Quick-Step Floors dictating Spring Classics – a year after being dictated to

Quick-Step Floors have a multitude of riders to win the Spring Classics and they're making good on their promise to animate the races.

Philippe Gilbert on the cobbles of Belgium
(Image credit: Yuzuru Sunada)

Rival teams "dictated the races" to Quick-Step Floors in 2016, but one year later, the Belgian super team sits at the other side of the table.

Quick Step have tightly gripped the run of spring classics so far and claimed a podium in each. In yesterday's E3 Harelbeke, Philippe Gilbert and Tom Boonen launched a series of attacks that produced the winning move and Gilbert's eventual second place.

"We are multidimensional, yes, but then Greg won!" team boss Patrick Lefevere told Cycling Weekly.

He stood in the late-afternoon sunshine in Harelbeke. Greg Van Avermaet (BMC Racing) just beat his cyclist Philippe Gilbert, but the mood was hardly sour outside Quick Step's bus.

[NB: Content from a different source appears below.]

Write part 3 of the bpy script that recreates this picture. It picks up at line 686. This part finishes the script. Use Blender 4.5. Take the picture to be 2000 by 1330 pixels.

"We won on Wednesday, second here and third in Milan-San Remo," Lefevere continued. "Anyway, this is better than last year, when the race was dictated to us by the others. Now, we are taking the race in our hands. We first had the attack of Tom and then Philippe, and it was the good one."

>>> Greg Van Avermaet: ‘In hard races I know I can beat anyone’

Gilbert's winning attack pulled out Van Avermaet and Oliver Naesen (Ag2r La Mondiale). They rode free while Tom Boonen and Matteo Trentin controlled the situation behind.

The story read similarly on Wednesday in Dwars door Vlaanderen. Quick Step's Yves Lampaert rode away solo in Dwars door Vlaanderen and behind, Gilbert marked the small chase group and took second place for good measure.

In San Remo on Saturday, Julian Alaphilippe escaped with Michal Kwiatkowski (Team Sky) and Peter Sagan (Bora-Hansgrohe) to place third. Alaphilippe could force Sagan to work with top sprint favourite Fernando Gaviria in the group behind.

Lefevere had reason to smile in the Harelbeke sun. One year ago, it was quite different. Gilbert still raced with BMC and Boonen struggled to return to top form from a skull fracture.

"Tom was recovering until the last day before Paris-Roubaix last year. He's going much better than last year," Lefevere added.

"Gilbert is an offensive rider, so he fits very well in our team. He likes this team. So the team spirit is very good."

The team also includes several other champions: Matteo Trentin, Zdenek Stybar and Niki Terpstra.

The team will need such options to overcome Van Avermaet and Peter Sagan (Bora-Hansgrohe) in the cobbled monuments Tour of Flanders and Paris-Roubaix over the following two Sundays.

Gilbert rides with Quick Step after several years in BMC Racing. And unlike BMC, Lefevere is putting him to good use in the cobbled classics. BMC, on the other hand, led with Van Avermaet and held back Gilbert, from Wallonia, for the Ardennes Classics.

"He was riding in this area since he was 15, so he knows every corner and every cobble. He has nothing to learn here in Flanders. Then, if you see how much the [Ardennes] classics changed in their parcours, you have to be a podium guy of the Tour de France to compete and win," Lefevere added.

"He's 34, he's clever, you saw that in the sprint. He was one second slower than the others, but he came back pretty strong. I think that if it's not a really hard race then it's difficult for him."

The line-up changes slightly with Ghent-Wevelgem tomorrow and the Three Days of De Panne during the coming week. Lefevere will rely more on Fernando Gaviria and Marcel Kittel. The idea remains the same: a race stranglehold for a Quick Step result.